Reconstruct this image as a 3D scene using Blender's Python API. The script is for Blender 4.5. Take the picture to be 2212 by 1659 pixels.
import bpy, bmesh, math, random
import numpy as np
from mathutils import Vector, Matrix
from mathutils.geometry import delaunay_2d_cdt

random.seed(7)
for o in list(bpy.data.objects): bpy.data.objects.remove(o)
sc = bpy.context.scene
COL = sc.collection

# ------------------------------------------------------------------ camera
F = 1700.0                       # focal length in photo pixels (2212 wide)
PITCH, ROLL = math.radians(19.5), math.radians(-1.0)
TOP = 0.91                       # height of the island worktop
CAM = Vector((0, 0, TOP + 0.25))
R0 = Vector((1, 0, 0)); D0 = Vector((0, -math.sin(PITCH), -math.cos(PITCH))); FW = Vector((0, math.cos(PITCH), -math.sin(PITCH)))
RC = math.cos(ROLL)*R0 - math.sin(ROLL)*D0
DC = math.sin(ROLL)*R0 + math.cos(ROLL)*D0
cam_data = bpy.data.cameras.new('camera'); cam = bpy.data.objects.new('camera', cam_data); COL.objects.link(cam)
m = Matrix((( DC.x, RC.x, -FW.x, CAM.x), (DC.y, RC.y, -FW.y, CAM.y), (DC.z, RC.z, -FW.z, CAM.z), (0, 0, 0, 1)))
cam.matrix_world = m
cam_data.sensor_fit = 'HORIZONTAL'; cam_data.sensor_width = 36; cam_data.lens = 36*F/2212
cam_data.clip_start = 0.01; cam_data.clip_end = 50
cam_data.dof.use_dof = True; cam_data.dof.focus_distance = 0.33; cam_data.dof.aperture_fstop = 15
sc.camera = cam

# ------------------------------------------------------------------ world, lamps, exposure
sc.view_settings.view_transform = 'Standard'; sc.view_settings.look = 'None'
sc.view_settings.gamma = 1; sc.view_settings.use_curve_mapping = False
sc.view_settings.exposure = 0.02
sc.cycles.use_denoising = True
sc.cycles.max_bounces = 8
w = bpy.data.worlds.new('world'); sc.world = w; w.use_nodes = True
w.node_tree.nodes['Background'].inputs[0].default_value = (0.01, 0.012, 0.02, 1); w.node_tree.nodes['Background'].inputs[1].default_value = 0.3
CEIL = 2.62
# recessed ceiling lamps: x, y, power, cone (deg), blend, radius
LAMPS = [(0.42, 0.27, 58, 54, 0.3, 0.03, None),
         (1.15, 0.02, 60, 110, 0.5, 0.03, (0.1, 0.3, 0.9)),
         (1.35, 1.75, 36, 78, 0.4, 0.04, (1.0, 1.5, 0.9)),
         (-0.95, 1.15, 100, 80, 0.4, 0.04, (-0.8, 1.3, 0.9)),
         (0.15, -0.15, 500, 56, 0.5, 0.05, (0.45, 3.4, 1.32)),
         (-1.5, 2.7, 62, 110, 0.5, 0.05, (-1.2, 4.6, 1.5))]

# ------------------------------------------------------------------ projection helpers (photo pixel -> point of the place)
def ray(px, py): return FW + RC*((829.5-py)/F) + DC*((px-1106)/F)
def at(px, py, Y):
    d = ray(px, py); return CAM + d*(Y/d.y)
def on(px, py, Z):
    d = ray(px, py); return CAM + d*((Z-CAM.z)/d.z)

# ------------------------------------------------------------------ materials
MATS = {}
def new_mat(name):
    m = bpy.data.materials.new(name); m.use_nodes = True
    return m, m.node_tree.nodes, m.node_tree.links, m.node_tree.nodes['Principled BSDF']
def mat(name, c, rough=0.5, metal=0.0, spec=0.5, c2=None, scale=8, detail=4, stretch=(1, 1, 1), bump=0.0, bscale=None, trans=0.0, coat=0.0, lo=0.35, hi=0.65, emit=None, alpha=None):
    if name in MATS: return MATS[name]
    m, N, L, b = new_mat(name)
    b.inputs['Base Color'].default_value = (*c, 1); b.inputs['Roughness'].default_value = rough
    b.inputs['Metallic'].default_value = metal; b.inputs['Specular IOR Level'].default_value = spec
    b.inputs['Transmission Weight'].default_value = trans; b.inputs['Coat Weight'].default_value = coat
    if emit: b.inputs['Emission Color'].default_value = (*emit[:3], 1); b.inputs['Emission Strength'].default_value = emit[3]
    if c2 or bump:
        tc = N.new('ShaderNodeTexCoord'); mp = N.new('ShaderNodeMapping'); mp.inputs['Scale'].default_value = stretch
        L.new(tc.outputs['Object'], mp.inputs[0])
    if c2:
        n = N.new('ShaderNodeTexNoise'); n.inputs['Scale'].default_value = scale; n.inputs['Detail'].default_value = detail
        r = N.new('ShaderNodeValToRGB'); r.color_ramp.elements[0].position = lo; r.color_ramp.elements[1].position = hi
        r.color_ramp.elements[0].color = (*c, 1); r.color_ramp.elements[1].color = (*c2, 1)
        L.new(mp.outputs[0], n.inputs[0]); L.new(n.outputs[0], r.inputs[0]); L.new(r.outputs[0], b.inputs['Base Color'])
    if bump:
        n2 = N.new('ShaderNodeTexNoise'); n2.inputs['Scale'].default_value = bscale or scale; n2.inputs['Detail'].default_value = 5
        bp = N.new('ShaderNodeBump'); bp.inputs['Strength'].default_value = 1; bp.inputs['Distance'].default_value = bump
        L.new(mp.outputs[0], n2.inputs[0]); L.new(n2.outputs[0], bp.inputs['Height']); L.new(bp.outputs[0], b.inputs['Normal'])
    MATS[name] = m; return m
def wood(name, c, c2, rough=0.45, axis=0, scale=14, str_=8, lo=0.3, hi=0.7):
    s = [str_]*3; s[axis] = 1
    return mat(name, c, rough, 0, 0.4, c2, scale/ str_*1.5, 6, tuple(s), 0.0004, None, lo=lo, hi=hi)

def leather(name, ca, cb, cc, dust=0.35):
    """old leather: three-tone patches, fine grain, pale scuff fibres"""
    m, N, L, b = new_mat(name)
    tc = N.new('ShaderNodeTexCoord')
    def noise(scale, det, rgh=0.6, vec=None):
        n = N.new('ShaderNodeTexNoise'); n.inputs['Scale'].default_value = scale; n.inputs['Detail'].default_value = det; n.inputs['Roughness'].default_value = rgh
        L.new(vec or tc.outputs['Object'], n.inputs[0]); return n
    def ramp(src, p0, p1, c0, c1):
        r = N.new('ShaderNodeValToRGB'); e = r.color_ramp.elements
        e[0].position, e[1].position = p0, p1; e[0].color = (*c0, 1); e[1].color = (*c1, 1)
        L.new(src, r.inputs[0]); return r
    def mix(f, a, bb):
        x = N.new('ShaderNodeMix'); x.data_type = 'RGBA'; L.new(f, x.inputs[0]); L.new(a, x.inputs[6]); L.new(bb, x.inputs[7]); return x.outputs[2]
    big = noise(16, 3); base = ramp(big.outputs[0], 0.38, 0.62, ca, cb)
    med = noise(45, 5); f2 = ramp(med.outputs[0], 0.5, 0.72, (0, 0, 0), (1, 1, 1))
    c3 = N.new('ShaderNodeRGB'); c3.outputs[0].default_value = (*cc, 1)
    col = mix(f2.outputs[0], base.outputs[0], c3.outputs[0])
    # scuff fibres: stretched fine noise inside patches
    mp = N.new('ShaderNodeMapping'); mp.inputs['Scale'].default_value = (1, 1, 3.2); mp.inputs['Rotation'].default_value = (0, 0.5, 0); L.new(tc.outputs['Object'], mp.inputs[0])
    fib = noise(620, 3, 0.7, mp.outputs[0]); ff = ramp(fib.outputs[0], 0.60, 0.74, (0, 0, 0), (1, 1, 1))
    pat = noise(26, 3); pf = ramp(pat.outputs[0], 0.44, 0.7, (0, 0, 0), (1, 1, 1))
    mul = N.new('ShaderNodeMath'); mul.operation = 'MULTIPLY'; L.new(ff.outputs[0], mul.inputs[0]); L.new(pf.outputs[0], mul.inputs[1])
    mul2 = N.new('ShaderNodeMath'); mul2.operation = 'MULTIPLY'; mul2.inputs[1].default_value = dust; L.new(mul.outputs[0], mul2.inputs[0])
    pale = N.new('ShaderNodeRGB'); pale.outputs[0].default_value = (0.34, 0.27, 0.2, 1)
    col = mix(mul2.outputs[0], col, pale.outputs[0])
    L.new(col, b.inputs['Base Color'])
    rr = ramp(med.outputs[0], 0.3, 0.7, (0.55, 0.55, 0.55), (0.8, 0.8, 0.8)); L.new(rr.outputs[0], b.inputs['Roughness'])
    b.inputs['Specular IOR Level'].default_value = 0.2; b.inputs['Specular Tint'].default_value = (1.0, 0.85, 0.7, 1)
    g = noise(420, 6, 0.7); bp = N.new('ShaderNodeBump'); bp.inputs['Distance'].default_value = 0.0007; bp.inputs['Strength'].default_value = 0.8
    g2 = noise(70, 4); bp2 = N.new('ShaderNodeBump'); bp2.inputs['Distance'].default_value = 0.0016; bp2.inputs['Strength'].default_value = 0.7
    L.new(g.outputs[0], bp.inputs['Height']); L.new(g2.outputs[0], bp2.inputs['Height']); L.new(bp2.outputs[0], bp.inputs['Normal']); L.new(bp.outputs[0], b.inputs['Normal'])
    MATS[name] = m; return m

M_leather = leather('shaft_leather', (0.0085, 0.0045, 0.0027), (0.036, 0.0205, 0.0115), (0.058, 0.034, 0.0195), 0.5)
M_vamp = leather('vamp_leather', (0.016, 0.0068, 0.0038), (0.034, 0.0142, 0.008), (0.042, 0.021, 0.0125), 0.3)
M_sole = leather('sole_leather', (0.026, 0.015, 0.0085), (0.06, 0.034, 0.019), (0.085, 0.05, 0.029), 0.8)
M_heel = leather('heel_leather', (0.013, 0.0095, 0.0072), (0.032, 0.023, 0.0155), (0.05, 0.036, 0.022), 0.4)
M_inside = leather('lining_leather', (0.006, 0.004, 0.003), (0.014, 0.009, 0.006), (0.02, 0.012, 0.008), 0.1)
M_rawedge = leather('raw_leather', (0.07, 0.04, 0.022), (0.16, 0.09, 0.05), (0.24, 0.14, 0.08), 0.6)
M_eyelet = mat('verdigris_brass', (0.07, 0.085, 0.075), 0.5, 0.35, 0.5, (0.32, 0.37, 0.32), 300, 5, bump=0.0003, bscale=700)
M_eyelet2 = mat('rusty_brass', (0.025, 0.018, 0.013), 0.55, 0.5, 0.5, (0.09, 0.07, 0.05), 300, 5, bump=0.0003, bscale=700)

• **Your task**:
Reproduce verbatim only this range: the first line of the material through the line that contains "COL = sc.collection", inclusive.

• **Task answer**:
Reconstruct this image as a 3D scene using Blender's Python API. The script is for Blender 4.5. Take the picture to be 2212 by 1659 pixels.
import bpy, bmesh, math, random
import numpy as np
from mathutils import Vector, Matrix
from mathutils.geometry import delaunay_2d_cdt

random.seed(7)
for o in list(bpy.data.objects): bpy.data.objects.remove(o)
sc = bpy.context.scene
COL = sc.collection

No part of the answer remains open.